А.К.: То есть вы рассчитывали, грубо говоря, что вам уступят? Сдадут назад как при возможности столкновения, ну, двух автомобилей, например? Вы ведь им в лоб пошли и что, думали, они уйдут в сторону?
Е.П.: Да.
А.К.: Или сдадут назад?
Е.П.: Совершенно верно. Нам казалось, что так было бы логичнее, если бы они чуть-чуть пошли на попятную. У советской власти масса была способов обволакивать людей. К примеру, начать в микроскопических дозах печатать меня и Ерофеева. Простить Аксенову антисталинский «Ожог»…
А.К.: И напечатать отрывки из него, как сделали с битовским «Пушкинским домом».
Е.П.: Совершенно верно. Но для этого нужны были воля и разум исполнителя. Так что советская власть пусть Феликса Феодосьевича со товарищи благодарит за этот международный скандал, последний крупный литературный скандал канувшей эпохи.

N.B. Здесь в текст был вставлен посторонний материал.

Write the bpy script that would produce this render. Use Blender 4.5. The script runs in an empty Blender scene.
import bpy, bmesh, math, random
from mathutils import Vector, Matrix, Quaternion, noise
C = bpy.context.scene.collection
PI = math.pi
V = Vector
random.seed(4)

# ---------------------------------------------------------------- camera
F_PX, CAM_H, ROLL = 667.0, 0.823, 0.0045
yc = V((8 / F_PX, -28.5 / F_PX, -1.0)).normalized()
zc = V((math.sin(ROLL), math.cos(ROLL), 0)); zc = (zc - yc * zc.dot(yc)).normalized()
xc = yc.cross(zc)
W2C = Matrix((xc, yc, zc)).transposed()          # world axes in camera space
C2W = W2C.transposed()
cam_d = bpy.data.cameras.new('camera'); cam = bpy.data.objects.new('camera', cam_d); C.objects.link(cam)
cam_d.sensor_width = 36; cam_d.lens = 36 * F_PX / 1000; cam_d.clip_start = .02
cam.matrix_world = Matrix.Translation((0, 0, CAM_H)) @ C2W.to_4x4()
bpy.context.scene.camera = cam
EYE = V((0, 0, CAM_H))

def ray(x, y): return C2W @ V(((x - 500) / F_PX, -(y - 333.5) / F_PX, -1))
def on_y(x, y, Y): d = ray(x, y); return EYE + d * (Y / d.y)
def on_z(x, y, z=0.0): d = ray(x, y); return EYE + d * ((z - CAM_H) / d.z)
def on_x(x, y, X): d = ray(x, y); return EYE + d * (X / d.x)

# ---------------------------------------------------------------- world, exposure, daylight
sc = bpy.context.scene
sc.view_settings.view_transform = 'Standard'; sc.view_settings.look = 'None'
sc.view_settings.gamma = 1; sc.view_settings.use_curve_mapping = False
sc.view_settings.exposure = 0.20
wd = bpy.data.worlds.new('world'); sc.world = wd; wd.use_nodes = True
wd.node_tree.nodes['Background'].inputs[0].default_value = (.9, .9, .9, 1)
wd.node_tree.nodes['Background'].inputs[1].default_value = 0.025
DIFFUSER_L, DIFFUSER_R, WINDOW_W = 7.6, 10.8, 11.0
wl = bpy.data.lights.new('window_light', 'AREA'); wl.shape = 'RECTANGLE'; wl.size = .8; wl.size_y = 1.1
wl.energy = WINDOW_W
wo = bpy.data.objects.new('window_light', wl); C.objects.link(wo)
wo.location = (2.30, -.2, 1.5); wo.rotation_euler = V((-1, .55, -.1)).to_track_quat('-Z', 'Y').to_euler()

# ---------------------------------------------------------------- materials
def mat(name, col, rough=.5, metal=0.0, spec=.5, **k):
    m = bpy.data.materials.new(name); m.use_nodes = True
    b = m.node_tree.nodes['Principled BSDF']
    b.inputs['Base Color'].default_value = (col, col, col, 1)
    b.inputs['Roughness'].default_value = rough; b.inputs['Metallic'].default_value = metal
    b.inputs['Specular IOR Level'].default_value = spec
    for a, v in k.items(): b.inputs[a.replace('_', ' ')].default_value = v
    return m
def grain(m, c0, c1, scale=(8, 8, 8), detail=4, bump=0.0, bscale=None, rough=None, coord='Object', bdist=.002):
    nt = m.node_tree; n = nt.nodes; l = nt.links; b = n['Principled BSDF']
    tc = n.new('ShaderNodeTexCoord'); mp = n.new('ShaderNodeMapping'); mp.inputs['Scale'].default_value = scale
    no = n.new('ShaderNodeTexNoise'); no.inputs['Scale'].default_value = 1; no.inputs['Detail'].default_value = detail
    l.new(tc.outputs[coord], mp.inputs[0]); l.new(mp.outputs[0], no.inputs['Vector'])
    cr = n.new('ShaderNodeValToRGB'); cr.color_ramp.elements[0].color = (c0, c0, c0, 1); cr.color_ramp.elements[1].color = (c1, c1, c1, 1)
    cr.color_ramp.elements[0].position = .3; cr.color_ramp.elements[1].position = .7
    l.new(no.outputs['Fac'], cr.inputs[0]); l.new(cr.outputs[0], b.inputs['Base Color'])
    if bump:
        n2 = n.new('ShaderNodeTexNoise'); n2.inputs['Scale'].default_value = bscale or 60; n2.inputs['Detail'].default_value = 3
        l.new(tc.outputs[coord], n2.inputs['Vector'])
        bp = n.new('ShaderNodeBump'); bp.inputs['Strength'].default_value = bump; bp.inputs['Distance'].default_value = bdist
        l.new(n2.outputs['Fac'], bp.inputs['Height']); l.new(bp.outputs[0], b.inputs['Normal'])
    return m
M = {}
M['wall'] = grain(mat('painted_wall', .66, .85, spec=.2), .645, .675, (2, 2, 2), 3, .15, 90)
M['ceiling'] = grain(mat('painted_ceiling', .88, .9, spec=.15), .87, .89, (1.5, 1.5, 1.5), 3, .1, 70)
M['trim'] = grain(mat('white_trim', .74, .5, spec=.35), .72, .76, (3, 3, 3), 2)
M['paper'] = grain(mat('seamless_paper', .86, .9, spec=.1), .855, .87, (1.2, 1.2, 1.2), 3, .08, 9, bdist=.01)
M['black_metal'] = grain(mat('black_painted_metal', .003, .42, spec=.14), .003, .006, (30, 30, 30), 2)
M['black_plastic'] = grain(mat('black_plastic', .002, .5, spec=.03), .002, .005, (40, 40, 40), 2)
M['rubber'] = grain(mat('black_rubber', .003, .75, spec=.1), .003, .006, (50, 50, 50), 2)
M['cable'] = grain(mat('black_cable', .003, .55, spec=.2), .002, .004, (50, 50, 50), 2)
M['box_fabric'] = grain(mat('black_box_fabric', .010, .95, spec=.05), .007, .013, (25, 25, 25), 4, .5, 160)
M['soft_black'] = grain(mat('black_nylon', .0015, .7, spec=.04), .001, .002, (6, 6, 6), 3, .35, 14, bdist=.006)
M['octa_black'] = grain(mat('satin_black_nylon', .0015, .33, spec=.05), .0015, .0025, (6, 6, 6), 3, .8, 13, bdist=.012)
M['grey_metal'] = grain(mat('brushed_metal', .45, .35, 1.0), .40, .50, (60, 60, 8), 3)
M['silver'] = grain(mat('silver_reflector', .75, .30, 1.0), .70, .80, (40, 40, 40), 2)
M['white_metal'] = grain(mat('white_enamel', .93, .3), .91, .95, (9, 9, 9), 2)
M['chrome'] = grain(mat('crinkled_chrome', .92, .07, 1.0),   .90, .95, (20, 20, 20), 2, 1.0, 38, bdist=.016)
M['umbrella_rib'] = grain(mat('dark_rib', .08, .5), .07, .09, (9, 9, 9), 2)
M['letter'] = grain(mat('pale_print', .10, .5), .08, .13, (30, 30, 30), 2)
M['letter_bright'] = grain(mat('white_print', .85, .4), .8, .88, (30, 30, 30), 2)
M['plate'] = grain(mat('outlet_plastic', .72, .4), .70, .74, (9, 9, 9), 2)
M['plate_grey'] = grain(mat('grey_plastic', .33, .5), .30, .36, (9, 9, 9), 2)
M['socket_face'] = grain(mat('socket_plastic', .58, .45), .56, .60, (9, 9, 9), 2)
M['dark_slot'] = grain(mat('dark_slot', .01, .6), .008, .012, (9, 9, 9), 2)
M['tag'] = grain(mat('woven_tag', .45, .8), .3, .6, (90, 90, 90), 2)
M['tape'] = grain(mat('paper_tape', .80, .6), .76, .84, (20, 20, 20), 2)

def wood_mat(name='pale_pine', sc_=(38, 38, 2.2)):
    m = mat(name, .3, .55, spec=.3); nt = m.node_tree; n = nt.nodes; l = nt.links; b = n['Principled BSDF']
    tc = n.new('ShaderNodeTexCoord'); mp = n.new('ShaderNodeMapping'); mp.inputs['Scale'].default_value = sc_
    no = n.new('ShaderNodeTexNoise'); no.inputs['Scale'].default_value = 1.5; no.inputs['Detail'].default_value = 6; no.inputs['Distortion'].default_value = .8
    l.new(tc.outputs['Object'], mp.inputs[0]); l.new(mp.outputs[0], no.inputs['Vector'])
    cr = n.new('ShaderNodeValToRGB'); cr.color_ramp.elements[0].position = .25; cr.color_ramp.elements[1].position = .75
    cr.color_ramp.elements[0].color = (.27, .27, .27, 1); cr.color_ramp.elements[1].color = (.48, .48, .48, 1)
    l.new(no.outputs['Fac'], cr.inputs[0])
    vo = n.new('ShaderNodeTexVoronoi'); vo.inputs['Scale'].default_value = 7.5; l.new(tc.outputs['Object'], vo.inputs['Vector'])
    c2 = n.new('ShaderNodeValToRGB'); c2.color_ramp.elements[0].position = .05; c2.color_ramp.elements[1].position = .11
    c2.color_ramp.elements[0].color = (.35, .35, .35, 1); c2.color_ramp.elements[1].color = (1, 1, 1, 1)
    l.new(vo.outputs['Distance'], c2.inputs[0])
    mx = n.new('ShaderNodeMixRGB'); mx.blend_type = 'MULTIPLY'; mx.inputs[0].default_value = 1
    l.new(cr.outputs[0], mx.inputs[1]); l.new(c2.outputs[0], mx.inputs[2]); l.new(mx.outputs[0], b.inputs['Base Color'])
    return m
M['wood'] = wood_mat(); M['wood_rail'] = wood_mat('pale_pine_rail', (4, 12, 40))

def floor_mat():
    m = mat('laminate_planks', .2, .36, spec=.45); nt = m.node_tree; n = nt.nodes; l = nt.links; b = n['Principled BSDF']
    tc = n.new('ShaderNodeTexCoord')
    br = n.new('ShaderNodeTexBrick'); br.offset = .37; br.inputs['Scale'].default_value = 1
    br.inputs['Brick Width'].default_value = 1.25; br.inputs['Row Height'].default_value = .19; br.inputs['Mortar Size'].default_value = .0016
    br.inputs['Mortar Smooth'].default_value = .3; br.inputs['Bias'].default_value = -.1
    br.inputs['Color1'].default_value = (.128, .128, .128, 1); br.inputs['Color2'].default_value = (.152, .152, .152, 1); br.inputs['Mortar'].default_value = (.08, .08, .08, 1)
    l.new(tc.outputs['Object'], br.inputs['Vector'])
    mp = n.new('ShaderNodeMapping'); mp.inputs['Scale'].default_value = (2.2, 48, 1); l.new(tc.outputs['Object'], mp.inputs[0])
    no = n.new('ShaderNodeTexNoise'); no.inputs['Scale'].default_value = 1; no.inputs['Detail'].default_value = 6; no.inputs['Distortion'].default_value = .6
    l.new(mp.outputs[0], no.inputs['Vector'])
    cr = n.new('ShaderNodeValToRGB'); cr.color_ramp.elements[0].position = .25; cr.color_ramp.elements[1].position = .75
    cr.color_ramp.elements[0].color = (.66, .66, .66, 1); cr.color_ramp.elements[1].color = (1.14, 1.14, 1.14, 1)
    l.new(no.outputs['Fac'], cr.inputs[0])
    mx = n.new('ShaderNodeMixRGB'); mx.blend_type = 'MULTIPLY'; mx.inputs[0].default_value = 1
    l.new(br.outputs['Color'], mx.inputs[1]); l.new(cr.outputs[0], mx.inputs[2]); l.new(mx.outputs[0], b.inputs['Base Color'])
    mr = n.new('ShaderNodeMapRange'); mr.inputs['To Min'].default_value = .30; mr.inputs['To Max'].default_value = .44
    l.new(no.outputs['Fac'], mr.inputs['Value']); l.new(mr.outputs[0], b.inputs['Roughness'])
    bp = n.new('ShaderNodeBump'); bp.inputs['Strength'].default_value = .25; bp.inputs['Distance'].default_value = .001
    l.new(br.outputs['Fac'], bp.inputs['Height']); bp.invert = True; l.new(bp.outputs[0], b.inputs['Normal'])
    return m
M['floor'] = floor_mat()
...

А.К.: Если бы Вася действительно имел целью на «МетрОполе» въехать на Запад, и он должен был бы за это благодарить Феликса Феодосьевича. Но только я тебе замечу, если уж мы заговорили в таких категориях: ему ведь было выгоднее здесь остаться. Если уж говорить о его личной судьбе. «Ожог» он мог бы со временем издать на Западе, живя здесь. Посадить бы его явно за «Ожог» не посадили бы. Не те времена.